Passons en revue quelques esprits abâtardis.

  • Le dictateur Sékou Touré, au faîte de sa gloire, aimait vitupérer contre les présidents Léopold Sédar Senghor du Sénégal et Félix Houphouët-Boigny de Côte- d’Ivoire. Le voilà un jour sur l’esplanade du Palais du peuple haranguant une foule de militants à qui il demande de crier après lui : Léopold Judas Senghor ! Il exhorte ‘’ Encore ‘’- Léopold Judas Senghor !- ‘’ Encore ‘’. La foule d’abrutis se plaisait manifestement à ce jeu malsain.
  • Lors des préparatifs des législatives 2013, je croise dans les couloirs de la CENI deux jeunes de l’administration du territoire et de la décentralisation soutenant avec force l’argument développé par leurs chefs et par la mouvance présidentielle selon lequel le territoire national se limite aux frontières nationales, par conséquent les Guinéens de la diaspora n’avaient pas droit de vote. Impossible de leur faire admettre qu’en droit international les portions de territoire occupées par les chancelleries relèvent du territoire national de celles-ci, les ressortissants de ces chancelleries pouvant y exercer librement leur droit de vote.
  • J’accompagne le corps d’un ami à sa dernière demeure. En attendant l’arrivée du cortège funèbre, je feuillette assis sur un banc un numéro du journal ‘’ Le Démocrate‘’, mon voisin de banc, un jeune de moins de trente ans me l’emprunte, parcourt un article portant sur les horreurs commisses sur les femmes détenues au camp Boiro sous la révolution, il vocifère sa déception : « On n’arrête pas de dire des ragots à propos du camp Boiro, c’est faux tout ce qu’on nous raconte, c’est de pures affabulations entretenues par des soi-disant anciens détenus du camp Boiro .»
  • J’échange un après-midi avec deux vieux collègues dont un me reproche d’avoir critiqué dans un journal de la place l’enseignement en langues nationales pratiqué hier par le Parti-Etat : «  Tu ne sais pas, me dit-il, que des jeunes guinéens qui ont bénéficié de cet enseignement sont devenus des génies en Amérique, c’est le meilleur enseignement qui puisse être. » Le problème cependant reste que la génération dite ‘’ coco-lala ’’ est aujourd’hui la plus ratée du pays.

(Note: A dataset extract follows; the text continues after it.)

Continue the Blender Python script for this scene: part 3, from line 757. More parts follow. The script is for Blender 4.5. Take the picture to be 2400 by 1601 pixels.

  • Un certain Ismaël Condé, vieux cadre de la révolution aujourd’hui à la retraite, s’était distingué pendant la première république l’un des cadres les plus intègres possibles, il n’avait trempé dans aucune malversation. Depuis la fin du régime du PDG-RDA, il se fait passer pour un thuriféraire attitré de la révolution. Je l’ai vu récemment prendre la parole lors d’un débat sur la mémoire de la Guinée au Centre culturel franco-guinéen pour affirmer que « tous les crimes qu’on attribue au camp Boiro sont faux à 80 %. »

Il y a lieu aujourd’hui de se demander comment inverser la tendance d’une école, fabrique d’esprits abâtardis, à une école, creuset de formation d’esprits éclairés et libres ? Pour y arriver il faudra sans détour mettre les hommes qu’il faut à la place qu’il faut, à la tête de l’Etat.